Mesajı Okuyun
Old 29-02-2016, 10:48   #1
İzzet Doğan

 
Varsayılan Aile Konutuna Eşin Rizasi Olmadan Konulan Ipotek Geçersiz Sayilacaği Gibi Aile Konutunu Iyi Niyetli Olan Kişilere Bile Satamayacaklar

Av. İzzet DOĞAN
AİLE KONUTUNA EŞİN RIZASI OLMADAN KONULAN İPOTEK GEÇERSİZ SAYILACAĞI GİBİ AİLE KONUTUNU İYİ NİYETLİ OLAN KİŞİLERE BİLE SATAMAYACAKLAR
Aile konutu medeni yasamıza yeni girmiş yeni tanışmış olduğumuz bir kavramdır. Aile konutu, eşlerin ve çocuklarının bütün yaşam faaliyetlerini gerçekleştirdiği, yaşantısına buna göre yön verdiği, acı ve tatlı günleri içinde yaşadığı, anılarla dolu bir alandır. Medeni kanunumuzda aile konutunun malikinin eşinin onayını almadan aile konutunu devredemeyeceği ya da üzerindeki hakları sınırlayamayacağı hükmü getirilmiştir. Yani konutun sahibi olan kişi eşinin onayı olmadan konutunu satamayacak, başkalarına oturma hakkı veremeyecek ve özellikle konutun ileride icra yoluyla satılma tehlikesi olduğu için ipotek veremeyecektir. Böylece aile bireylerinin bir gün sıcak yuvalarında yaşayamama, eşin ve çocukların sokağa atılmaları önlenmek istenmiştir.
Tartışmalı olmakla birlikte; yıllardır yargı kararlarında eşin onayını alınmadan aile konutuna ipotek koydurulması halinde iyi niyetli olmak koşulu ile ipotek alacaklısının hakkı korunmaktaydı. Ancak Yargı şimdi görüş değiştirdiğinden eşlerden biri diğer eşin açık onayı olmadan, konutunu satamayacak ve konut üzerinde ki mülkiyet haklarını daraltan işlemler yapamayacaktır.
Yargıtay 2. Hukuk Dairesinin, Hukuk Genel Kurulu’nun bu konuda yeni görüşünü benimyen kararında: “, Türk Medeni Kanunu’nun “Eşlerden biri, diğer eşin açık rızası bulunmadıkça, aile konutu ile ilgili kira sözleşmesini feshedemez, aile konutunu devredemez veya aile konutu üzerindeki hakları sınırlayamaz” diyen 194. Maddesi hatırlatılarak: “Bu hüküm, ‘aile konutu’ şerhi konulmuş olmasa da, eşlerin birlikte yaşadıkları konut üzerinde tek başına fiili ehliyetlerini sınırlandırıyor. Tapuya ‘aile konutu’ şerhi düşülmemiş olsa bile, o konut aile konutu özelliği taşır”.denilmektedir.

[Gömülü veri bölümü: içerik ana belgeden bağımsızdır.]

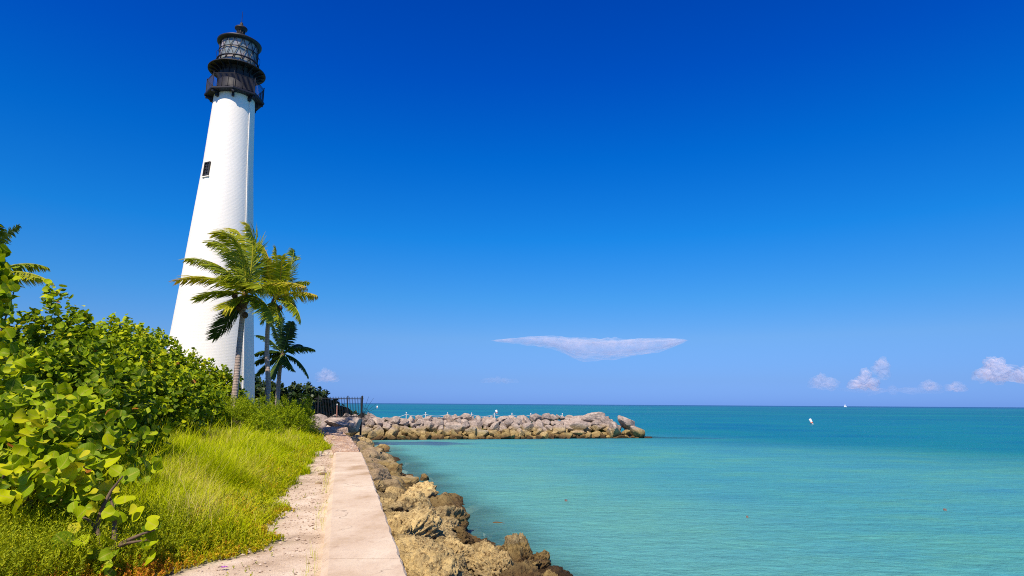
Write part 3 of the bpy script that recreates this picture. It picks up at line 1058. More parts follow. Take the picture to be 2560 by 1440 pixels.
COVER = mat_leaf('ground_cover_leaf', [(0.0, (.11, .16, .003)), (.35, (.26, .31, .003)), (.65, (.42, .42, .005)), (.85, (.55, .38, .010)), (1.0, (.50, .19, .02))], .28, .6, False, .15)
GRASS = mat_leaf('tall_grass', [(0.0, (.13, .21, .001)), (.4, (.34, .42, .001)), (.75, (.52, .57, .002)), (.92, (.55, .50, .06)), (1.0, (.62, .50, .20))], .3, .6, False, .05)

# upright sprigs in the near corner
def w1(x, y):
    return (x < path_left(y) - .5) * sstep(-2.6, -3.6, x + .35 * (y - 6) * 0) * sstep(9.2, 7.0, y) * (x > -9)
X, Y = scatter(22000, -9, -2.6, 4.0, 9.2, w1, 1)
sprigs('upright_ground_cover', X, Y, lambda x, y: .16 + .36 * sstep(-3.2, -4.4, x), .034, 30, COVER, 'feathery upright green sprigs filling the near corner', (.22, .05), lambda x, y: .32 + .2 * (vnoise(x, y, 1.3, 81) - .5))
# low yellow-orange succulents along the front edge
def w2(x, y):
    e = path_left(y) - x + .5 * (vnoise(x, y, 1.1, 9) - .5) + .3 * (vnoise(x, y, 5, 19) - .5)
    return sstep(-.12, .12, e) * sstep(3.0, 1.2, e) * sstep(14.5, 10.5, y)
X, Y = scatter(30000, -7, -2, 4.5, 14.5, w2, 2)
sprigs('succulent_ground_cover', X, Y, lambda x, y: .06 + .16 * sstep(0, .8, path_left(y) - x), .030, 18, COVER, 'low yellow and orange tinged succulent mat edging the sand', (.1, 0), lambda x, y: .50 + (.18 + .9 * (vnoise(x, y, 1.3, 83) - .45)) * sstep(12, 9, y), LEAF_THIN)
# little plants creeping over the sand
X, Y = scatter(700, -5, -1.5, 6, 24, lambda x, y: (x < wall_left(y) - .05) * (x > path_left(y) - .2) * sstep(.60, .74, vnoise(x, y, 1.7, 85)), 3)
sprigs('sand_weeds', X, Y, lambda x, y: .05 + 0 * x, .022, 9, COVER, 'sparse small weeds creeping over the sandy path', (0, 0), lambda x, y: .45 + 0 * x)


def grass(name, X, Y, hgt, wid, label, lean, vfun, seg=4):
    n = len(X)
    Z = ground_z(X, Y)
    ang = lean(X, Y)
    H = hgt(X, Y) * RNG.uniform(.5, 1.15, n)
    H = np.where(RNG.random(n) < .05, H * 1.5, H)
    ld = np.column_stack([np.cos(ang), np.sin(ang), 0 * ang])
    bend = RNG.uniform(.1, .8, n)
    d2 = RNG.uniform(0, 2 * np.pi, n)
    H = H * (1 - .35 * sstep(20, 27, Y))
    sd = np.column_stack([np.cos(d2), np.sin(d2), 0 * d2])
    ld = unit(ld * .5 + sd * .8)
    wv = np.cross(ld, [0, 0, 1.0])
    wv = unit(wv + randn(n) * .3)
    V = []
    u = np.linspace(0, 1, seg)
    for k in u:
        c = np.column_stack([X, Y, Z - .02]) + ld * (H * bend * k ** 1.8)[:, None] + np.array([0, 0, 1.0]) * (H * (k - .28 * bend * k ** 2.2))[:, None]
        wk = wid * (1 - .85 * k) * np.clip(np.hypot(X, Y) / 14, .7, 1.9)
        V += [c - wv * wk[:, None], c + wv * wk[:, None]]
    V = np.stack(V, 1)
    m_ = 2 * seg
    Q = np.array([[2 * i, 2 * i + 1, 2 * i + 3, 2 * i + 2] for i in range(seg - 1)])
    Q = (Q[None] + (np.arange(n) * m_)[:, None, None]).reshape(-1, 4)
    var = np.clip(vfun(X, Y) + RNG.normal(0, .12, n), 0, 1)
    straw = (RNG.random(n) < .02 + .06 * sstep(.60, .80, vnoise(X, Y, 1.4, 99)))
    var[straw] = RNG.uniform(.82, 1.0, straw.sum())
    var = np.clip(np.repeat(var, m_) + np.tile(np.repeat(u, 2) * .22 - .1, n), 0, 1)
    o = link(name, np_mesh(name, V.reshape(-1, 3), [Q], {'var': var}), GRASS)
    return tag(o, kind='stuff', label=label, cat='grass')


def wg(x, y):
    e = path_left(y) - x + .5 * (vnoise(x, y, 1.1, 9) - .5) + .25 * (vnoise(x, y, 4, 19) - .5)
    hf = x - hedge_front(y)
    dens = np.clip(13.0 / np.hypot(x, y), .3, 1.0)
    return sstep(.0, .3, e) * sstep(-.9, .2, hf) * dens * sstep(7.6, 9.6, y + .8 * (vnoise(x, y, .9, 91) - .5)) * (y < 40)
X, Y = scatter(1150000, -17, -2.2, 7, 40, wg, 4)
print('grass blades', len(X))
grass('tall_grass', X, Y, lambda x, y: (.20 + .38 * sstep(.1, 1.6, path_left(y) - x)) * (.5 + .7 * vnoise(x, y, .8, 93) + .5 * vnoise(x, y, 2.4, 98)), .0068, 'tall windblown yellow green grass covering the slope',
      lambda x, y: .3 + 3.2 * (vnoise(x, y, .35, 94) - .5), lambda x, y: .53 + .5 * (vnoise(x, y, .9, 95) - .5) + .45 * (vnoise(x, y, 3, 96) - .5))
X, Y = scatter(26000, -15, -2.6, 8, 34, lambda x, y: wg(x, y) * (.25 + .75 * sstep(.4, .6, vnoise(x, y, 1.2, 101))), 6)
sprigs('mixed_weeds', X, Y, lambda x, y: .20 + .30 * vnoise(x, y, 1.0, 102), .055, 14, COVER, 'leafy green weeds growing mixed through the grass slope', (.15, 0), lambda x, y: .25 + .5 * vnoise(x, y, 1.5, 103))
# thin stalks at the wall's foot
yy = RNG.uniform(6, 21, 260); k = vnoise(yy * 0, yy, .9, 97) > .52
yy = yy[k]
grass('wall_foot_grass', wall_left(yy) - .08 - RNG.random(len(yy)) * .12, yy, lambda x, y: .22 + 0 * x, .003, 'sparse dry grass tufts at the foot of the sea wall', lambda x, y: 0 * x, lambda x, y: .75 + 0 * x)

# dry agave-like clump
q = at_y(448, 1022, 21)
mb = MB()
for k in range(34):
    a_ = random.uniform(0, 6.28); h_ = random.uniform(.35, .75)
    dx = math.cos(a_) * random.uniform(.08, .3); dy = math.sin(a_) * .2
    b = np.array([q[0], q[1], q[2] - .2])
    sgn = 1 if k % 3 else -1
    t_ = b + [dx, dy, h_ * (1 if k % 3 else .1)]
    mid = b + [dx * .35, dy * .35, h_ * .75]
    wv = np.array([math.sin(a_), -math.cos(a_), 0]) * .018
    mb.add([b - wv, b + wv, mid - wv, mid + wv, t_], [[0, 1, 3, 2]], [[2, 3, 4]])
tag(mb.build('dry_leaf_clump', mat_simple('dead_leaf', (.42, .32, .25), .9)), 'clump of withered grey brown leaves where hedge meets grass', 'dead plant')
# wooden stake in the grass
q = at_y(565, 1150, 15.5)
mb = MB(); mb.tube([(q[0], q[1], q[2] - .4), (q[0] + .01, q[1], q[2] + .12), (q[0] + .012, q[1], q[2] + .14)], [.055, .05, .03], 8)
tag(mb.build('wooden_stake', BARK), 'short weathered wooden stake almost lost in the grass', 'stake')


# ------------------------------------------------------------------ palms
TRUNK = None
def mat_trunk():
    t = NT('palm_trunk')
    z = t.n('SeparateXYZ'); t.l(t.n('NewGeometry').outputs['Position'], z.inputs[0])
    wv = t.math('SINE', t.math('MULTIPLY', t.math('ADD', z.outputs[2], t.math('MULTIPLY', t.noise(t.pos(), 3, 2), .12)), 52.0))
    n = t.noise(t.pos((6, 6, 1)), 3, 5)
    c = t.ramp(n, [(.3, (.26, .19, .15)), (.55, (.42, .33, .27)), (.75, (.54, .44, .37))])
    c = t.mix(t.ramp(wv, [(.0, .22), (.35, 0.0)]), c, (.16, .10, .08))
    return t.set(c, .9, t.bump(wv, .3, .02), spec=.15)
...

Türk Medeni Kanunu gereği bazı hukuksal işlemlerin eşin rızasına bağlı olduğu ve bununla “aile birliğinin korunmasının amaçlandığı” belirtilen Yargıtay kararının gerekçesinde ayrıca: “Aile konutunun maliki olan eş, aile konutundaki yaşantıyı güçlüğe sokacak biçimde, aile konutunun ipotek edilmesi gibi ‘tek başına’ bir ayni hakla sınırlandıramaz. Bu sınırlandırma ancak diğer eşin açık rızası alınarak yapılabilir. Her ne kadar ipotek, doğrudan doğruya aile konutundan faydalanma ve oturma hakkını engellemiyorsa da, hak sahibi eşin kötü niyetli ve muvazaalı işlemleriyle aile konutunun elden çıkarılma tehlikesi nedeniyle ipotek işleminde diğer eşin açık rızası şarttır. Yapılan soruşturmada, dava konusu taşınmazın davacı ve eşinin aile konutu olduğu anlaşılmaktadır. Davalı banka, bu işlem sırasında davacı kadının işleme açık izin verdiğini kesin olarak ispat edememiştir. Bu çerçevede, eşin açık rızası alınmadan yapılan işlemin (ipoteğin) geçerli olduğunu kabul etmek imkânsızdır.” denilmiştir.
Yargıtayın bu yeni kararındaki görüşü hiç kuşkusuz aile konutunun sahibi olan eşin, diğer eşin onayını almadan yaptığı satışlarda da uygulanacak ve bu konutun üzerinde aile konutu şerhi olmadığından aile konutu olduğunu bilmeyen kişinin satın alma işlemi satışa onay vermeyen eşin dava açması halinde iptal edilecektir.